Ansichtssache Abstimmung mit den Füßen

Eigentlich würde sich kaum ein Thema besser für den Landtagswahlkampf eignen wie die Frage, ob Schüler nach acht oder neun Jahren auf weiterführenden Schulen das Abi machen. Eigentlich - doch zur Wahrheit gehört auch, dass sich alle maßgeblichen Parteien in NRW in den zurückliegenden Jahren bei dem Thema nicht mit Ruhm bekleckert haben.

Zur Erinnerung: Es ist gerade etwas über ein Jahrzehnt her, da verständigten sich die Landtagsfraktionen 2004 auf die Schulzeitverkürzung an Gymnasien. Als Begründung dafür hielt seinerzeit das Streben nach einem "verantwortungsvolleren Umgang mit der Lebenszeit unserer Kinder" her. Was, mit Verlaub, ein ziemlicher Euphemismus war und nur den Mainsteam damals mit schönen Worten ummantelte. Denn in Wirklichkeit ging es darum, dem Drängen von Wirtschaftsverbänden nachzugeben, die jüngere Berufseinsteiger forderten. Der Rest ist bekannt: Schwarz-Gelb führte das Turbo-Abi ein, Rot-Grün übernahm das Erbe. Und beide Lager versäumten es, Lehrpläne anzupassen sowie genug Lehrer einzustellen - während im Bund mit Diskussionen um ein höheres Renteneintrittsalter ebenfalls die "Lebenszeit unserer Kinder" ein Thema war.
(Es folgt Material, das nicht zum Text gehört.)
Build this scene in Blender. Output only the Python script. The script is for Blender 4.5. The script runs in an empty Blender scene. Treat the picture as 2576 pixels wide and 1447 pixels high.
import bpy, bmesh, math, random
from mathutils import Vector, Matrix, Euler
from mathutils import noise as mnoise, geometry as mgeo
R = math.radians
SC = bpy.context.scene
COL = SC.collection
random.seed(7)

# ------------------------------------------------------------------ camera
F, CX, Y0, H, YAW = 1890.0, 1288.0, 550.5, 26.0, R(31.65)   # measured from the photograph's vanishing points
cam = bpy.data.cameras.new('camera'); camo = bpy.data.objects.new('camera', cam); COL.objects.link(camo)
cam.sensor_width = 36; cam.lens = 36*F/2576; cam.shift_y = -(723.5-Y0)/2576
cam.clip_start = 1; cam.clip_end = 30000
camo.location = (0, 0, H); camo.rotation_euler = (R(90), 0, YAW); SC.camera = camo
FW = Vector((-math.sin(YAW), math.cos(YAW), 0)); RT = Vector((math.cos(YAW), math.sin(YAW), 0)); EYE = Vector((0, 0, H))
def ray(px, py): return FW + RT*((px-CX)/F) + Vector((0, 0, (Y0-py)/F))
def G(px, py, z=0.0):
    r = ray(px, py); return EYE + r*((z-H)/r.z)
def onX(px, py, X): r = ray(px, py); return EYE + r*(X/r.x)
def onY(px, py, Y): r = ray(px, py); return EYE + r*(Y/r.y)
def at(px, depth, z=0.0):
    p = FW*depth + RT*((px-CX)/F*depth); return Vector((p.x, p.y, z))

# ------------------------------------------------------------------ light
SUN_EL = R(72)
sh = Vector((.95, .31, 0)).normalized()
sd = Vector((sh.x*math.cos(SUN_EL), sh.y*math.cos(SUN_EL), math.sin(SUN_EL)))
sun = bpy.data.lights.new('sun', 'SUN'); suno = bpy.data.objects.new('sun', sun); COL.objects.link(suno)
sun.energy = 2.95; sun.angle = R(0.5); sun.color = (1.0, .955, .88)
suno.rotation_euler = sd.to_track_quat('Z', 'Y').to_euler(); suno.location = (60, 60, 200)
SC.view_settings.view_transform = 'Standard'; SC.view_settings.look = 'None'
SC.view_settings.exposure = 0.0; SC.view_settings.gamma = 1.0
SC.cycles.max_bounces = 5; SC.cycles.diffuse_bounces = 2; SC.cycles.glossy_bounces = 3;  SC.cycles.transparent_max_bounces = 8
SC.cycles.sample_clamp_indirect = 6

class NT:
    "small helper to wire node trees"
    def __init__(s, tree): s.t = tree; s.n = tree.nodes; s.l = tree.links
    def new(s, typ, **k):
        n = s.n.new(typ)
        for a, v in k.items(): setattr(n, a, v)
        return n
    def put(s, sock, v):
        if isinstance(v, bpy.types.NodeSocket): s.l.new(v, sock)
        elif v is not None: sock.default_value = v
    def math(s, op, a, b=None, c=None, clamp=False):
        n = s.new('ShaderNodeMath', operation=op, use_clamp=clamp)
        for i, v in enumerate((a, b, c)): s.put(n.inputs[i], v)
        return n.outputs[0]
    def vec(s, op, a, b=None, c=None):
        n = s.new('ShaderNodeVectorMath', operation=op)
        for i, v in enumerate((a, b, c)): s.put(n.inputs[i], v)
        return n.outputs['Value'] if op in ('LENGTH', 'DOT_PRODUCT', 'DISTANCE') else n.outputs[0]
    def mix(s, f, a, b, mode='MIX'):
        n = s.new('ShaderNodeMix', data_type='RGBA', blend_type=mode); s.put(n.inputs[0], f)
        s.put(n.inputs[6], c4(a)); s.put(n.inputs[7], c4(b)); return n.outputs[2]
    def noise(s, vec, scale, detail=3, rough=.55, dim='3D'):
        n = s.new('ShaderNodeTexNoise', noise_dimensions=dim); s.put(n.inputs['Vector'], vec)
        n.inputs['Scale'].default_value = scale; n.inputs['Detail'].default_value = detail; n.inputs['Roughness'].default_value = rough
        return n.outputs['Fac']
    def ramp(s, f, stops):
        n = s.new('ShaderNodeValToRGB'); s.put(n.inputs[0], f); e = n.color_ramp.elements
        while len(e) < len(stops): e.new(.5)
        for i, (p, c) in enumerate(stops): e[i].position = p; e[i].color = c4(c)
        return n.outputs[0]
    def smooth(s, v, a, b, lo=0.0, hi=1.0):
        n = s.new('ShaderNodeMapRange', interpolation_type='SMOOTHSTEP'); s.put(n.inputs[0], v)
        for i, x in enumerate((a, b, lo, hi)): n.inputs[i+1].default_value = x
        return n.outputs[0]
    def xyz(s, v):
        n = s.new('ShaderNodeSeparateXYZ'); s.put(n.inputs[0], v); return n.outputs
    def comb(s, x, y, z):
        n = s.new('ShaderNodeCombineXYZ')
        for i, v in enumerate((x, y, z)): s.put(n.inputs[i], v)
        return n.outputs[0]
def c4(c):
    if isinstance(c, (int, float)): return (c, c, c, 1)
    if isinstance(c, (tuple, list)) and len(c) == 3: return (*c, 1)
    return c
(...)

Doch Sarkasmus ist fehl am Platze. Denn viele Solinger Eltern zeigen inzwischen mit einer Abstimmung mit den Füßen, was sie von all dem halten. Es ist fraglich, ob eine umfassende Rückkehr zu "G 9" die Lösung ist. Modelle wie jenes der Landesregierung oder der FDP-Ansatz, der den Gymnasien die Wahl einräumen will, könnten Ansätze sein. Wenn endlich mehr Personal vorhanden ist. An Solinger Gymnasien ist es Alltag, dass Unterricht massenweise ausfällt. Die Kinder und die Schulen, an denen ansonsten sehr gute Arbeit geleistet wird, haben besseres verdient.